Hey!
<snark>
Tell me more about your usecase. One can get pretty far, by installing
chromium on the raspberri pi, setting the "read only" physical switch on
your SD card to true, connecting to the PI via VNC, and rebooting the pi on
every page refresh. If you want to do "tabbed browsing" you can have a
stack of 5 or six Pi's on your desk, with one Pi per tab. How secure do you
need?
</snark>
Joking aside, chromium has a security model of putting each tab in it's own
user namespace. This should be pretty secure, though privilege escalation
attacks on Linux are far from unheard of. Firefox, on the other hand, has
many more security options in terms of "limiting attack surfaces". On
firefox you can "lock the browser down" by dissabling scripts, images,
multimedia, ect.
<snark>
Other good browsers, for the extremely paranoid, are the text based ones.
This comes from the ease with which one can do a practical version of my
previous Raspberi pi stacking joke, throw links or elinks(both browsers of
Czech heritage) into a VM running something light like busybox, and ssh in
to browse the web. Make sure your VMs are stateless(the same as having that
physical read only switch turned on on the raspberry pi) and that you
restart them every couple of minutes while web browsing. These text based
browsers have an advantage, for us brmlab members. If you choose to use,
say elinks, then you can personally go and beat the shit out of pasky if you
find a security flaw in it. This should motivate him to ensure high coding
standards, and not to waste time doing useless biolab research and other
time-wasters like sleeping.
While we're dealing with security, we have yet to discuss such security
methods as proxies and tor. Of course you don't want an attacker to gain
access to your system. One of the greatest threats is physical access. If
the police come to your house, break down your door, and steal your laptop
they may be able to access your bank account information. To limit these
risks, of course encrypted memory, and writing nothing to disk can help. I
like to make it an integral part of my houses alarm system, that if the door
is opened unexpectedly, my computer restarts, thus ensuring all my data
(which is held in an encrypted ram disk, is safely lost).

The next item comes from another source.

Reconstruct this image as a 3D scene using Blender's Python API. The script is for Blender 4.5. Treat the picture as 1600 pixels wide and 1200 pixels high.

However, there is
still risk. So in order to escape that risk, we use TOR and other services.
My recommendation is to not use TOR directly but through several layers of
proxy.
</snark>
Timothy
---------- Původní zpráva ----------
Od: Mario Lombardo <[email protected]>
Komu: Brmlab: Hackerspace Prague (main discussion) <[email protected]>
Datum: 14. 3. 2014 0:14:30
Předmět: [Brmlab] most secure web browser for a laptop/desktop computer
"Hi everybody.
I don't want to start a holy war, but what do you consider the most secure
web browser for a laptop/desktop OS? Academic replies are also welcome.